Os governos devem ser severos para com todos, mas de o exemplo começando pelos seus.
Seria um passo que lhe dava auctoridade e não lha tirava.
Disse ha pouco, que em tempos o governo progressista, convencido de que era irregular a administração municipal de Lisboa, mandou áquella corporação uma syndicancia, cujos resultados nunca foram conhecidos do publico; e comquanto lhe reconheça o direito de o ter feito, sinto que esse partido que tão prompto estava sempre para censurar os actos da vereação quer aqui quer na imprensa, não tivesse a coragem e forças precisas para levar a cabo essa syndicancia, fazendo ouvir todos os vereadores, e tornando depois bem publicos os resultados dos seus inqueritos.
Mas se essas syndicancias nada produziram, nem por isso o mesmo partido progressista na sua imprensa tem deixado constantemente de fazer á camara municipal accusações acerbas e graves, embora ultimamente tenha conservado aqui o mais profundo silencio em assumptos que têem relação muito immediata com ella.
Ignoro o que significa isto; mas quero acreditar que não seja este um dos fructos do accordo.
Não faço com isto provocações, nem tão pouco pretendo azedar o debate; mas em abono da verdade lastimo a situação a que vae chegando a politica, que com o seu indifferentismo tanto prejudica os interesses mais caros do paiz.
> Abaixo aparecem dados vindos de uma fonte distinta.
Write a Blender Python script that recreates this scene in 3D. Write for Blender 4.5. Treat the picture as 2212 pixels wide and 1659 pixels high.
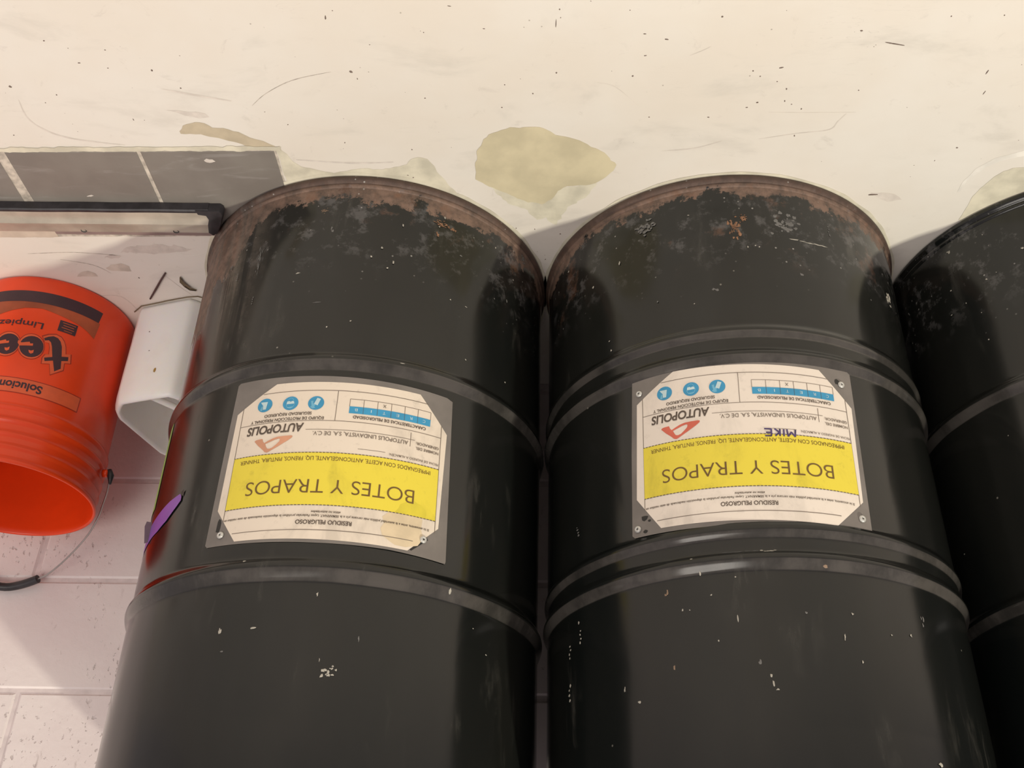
import bpy, bmesh, math, random
from mathutils import Vector, Matrix, geometry, noise as mnoise
random.seed(7)
for o in list(bpy.data.objects): bpy.data.objects.remove(o)
scene = bpy.context.scene
COL = scene.collection

# ------------------------------------------------------------------ camera
# the photographer looks down at the drums from 1.13 m, holding the phone upside down
cam_d = bpy.data.cameras.new('camera'); cam = bpy.data.objects.new('camera', cam_d); COL.objects.link(cam)
cam_d.sensor_fit = 'HORIZONTAL'; cam_d.sensor_width = 36.0; cam_d.lens = 36.0 * 2260.985 / 2212.0
cam_d.clip_start = 0.02; cam_d.clip_end = 50
Rv = Vector((0.999222, -0.03167, 0.023494)); Uv = Vector((-0.002814, 0.537004, 0.843575)); Fv = Vector((0.039333, 0.842985, -0.536498))
M = Matrix((-Rv, -Uv, -Fv)).transposed().to_4x4(); M.translation = (0, 0, 1.13148)
cam.matrix_world = M
scene.camera = cam

# ------------------------------------------------------------------ light
scene.view_settings.view_transform = 'Standard'; scene.view_settings.look = 'None'
scene.view_settings.gamma = 1.0; scene.view_settings.use_curve_mapping = False
scene.view_settings.exposure = 0.0
world = bpy.data.worlds.new('world'); scene.world = world; world.use_nodes = True
bg = world.node_tree.nodes['Background']; bg.inputs[0].default_value = (1.0, 0.86, 0.88, 1); bg.inputs[1].default_value = 0.44

def area(name, loc, target, sx, sy, power, color):
    d = bpy.data.lights.new(name, 'AREA'); d.shape = 'RECTANGLE'; d.size = sx; d.size_y = sy
    d.energy = power; d.color = color
    o = bpy.data.objects.new(name, d); COL.objects.link(o); o.location = loc
    o.rotation_euler = (Vector(target) - Vector(loc)).to_track_quat('-Z', 'Y').to_euler()
    return o
area('workshop_lamp', (-2.05, .15, 3.7), (0.2, 1.4, 0.3), 0.12, 0.12, 108, (1.0, 0.94, 0.78))
area('far_ceiling_light', (1.5, -2.0, 3.2), (0.4, 1.2, 0.0), 2.4, 1.6, 66, (1.0, 0.93, 0.84))

# ------------------------------------------------------------------ helpers
def srgb(r, g, b):
    f = lambda c: (c/255/12.92) if c/255 <= .04045 else ((c/255+.055)/1.055)**2.4
    return (f(r), f(g), f(b), 1)

def tag(o, label=None, cat=None, group=None, kind=None):
    if label: o['label'] = label
    if cat: o['category'] = cat
    if group: o['group'] = group
    if kind: o['kind'] = kind
    return o

def empty(name, loc, label=None, cat=None, group=None, kind=None):
    o = bpy.data.objects.new(name, None); COL.objects.link(o); o.location = loc; o.empty_display_size = .05
    return tag(o, label, cat, group, kind)

def mesh_obj(name, verts, faces, mats, parent=None, smooth=True, midx=None, loc=(0, 0, 0), sharp=None):
    me = bpy.data.meshes.new(name); me.from_pydata([tuple(v) for v in verts], [], faces)
    if not isinstance(mats, (list, tuple)): mats = [mats]
    for m in mats: me.materials.append(m)
    if midx: me.polygons.foreach_set('material_index', midx)
    me.polygons.foreach_set('use_smooth', [smooth]*len(me.polygons))
    if sharp is not None: me.set_sharp_from_angle(angle=math.radians(sharp))
    me.update()
    o = bpy.data.objects.new(name, me); COL.objects.link(o); o.location = loc
    if parent: o.parent = parent
    return o

def lathe(prof, seg=160, closed=False):
    """prof list of (r,z); returns verts, faces"""
    V = []; F = []; n = len(prof)
    for i in range(seg):
        a = 2*math.pi*i/seg; c, s = math.cos(a), math.sin(a)
        for r, z in prof: V.append((r*c, r*s, z))
    m = n if closed else n-1
    for i in range(seg):
        j = (i+1) % seg
        for k in range(m):
            l = (k+1) % n
            F.append((i*n+k, j*n+k, j*n+l, i*n+l))
    return V, F

def disc(r, z, seg=64, up=True):
    V = [(r*math.cos(2*math.pi*i/seg), r*math.sin(2*math.pi*i/seg), z) for i in range(seg)]
    F = [tuple(range(seg))] if up else [tuple(reversed(range(seg)))]
    return V, F

def join(*parts):
    V = []; F = []; I = []
    for p in parts:
        v, f = p[0], p[1]; mi = p[2] if len(p) > 2 else 0
        b = len(V); V += list(v); F += [tuple(x+b for x in q) for q in f]; I += [mi]*len(f)
    return V, F, I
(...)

Com respeito á inspecção da fazenda municipal, é creado no artigo 159.° um logar denominado, inspector geral da fazenda municipal, que será sempre escolhido pelo tribunal de contas com a gratificação annual de 600$000 réis, tendo as attribuições de fiscalisar, evitar dolos, reconhecer dos orçamentos, contas, fazer observações para evitar abusos, etc.
Folgo de ver crear para a nova lei a entidade fiscal, porque vem confirmar a rasão que tive, quando na discussão do codigo administrativo de 1878 eu propunha a conservação de similhante entidade.
Mas se reconheço a necessidade da maior fiscalisação, reconheço tambem que não deve haver retribuição para tal cargo, a exemplo do que a commissão já praticou, e por isso a louvo, não approvando o projecto primitivo na parte em que aos seis membros da commissão executiva, secretario e presidente da camara, se concedia de ordenado annual 5:406$000 réis.
Ora, estando nós a legislar para grangear meios de com que o municipio se possa, sustentar de futuro, sendo grandes os encargos que lhe deixam e muito problematica a receita que lhe ha de vir, é justo que não vamos aggravar mais com despezas superfluas uma camara pobrissima, justificando o que já se diz publicamente, que o fim d'esta lei, como de muitas, é augmentar ordenados e crear empregos novos, alguns talvez já talhados para individuos determinados.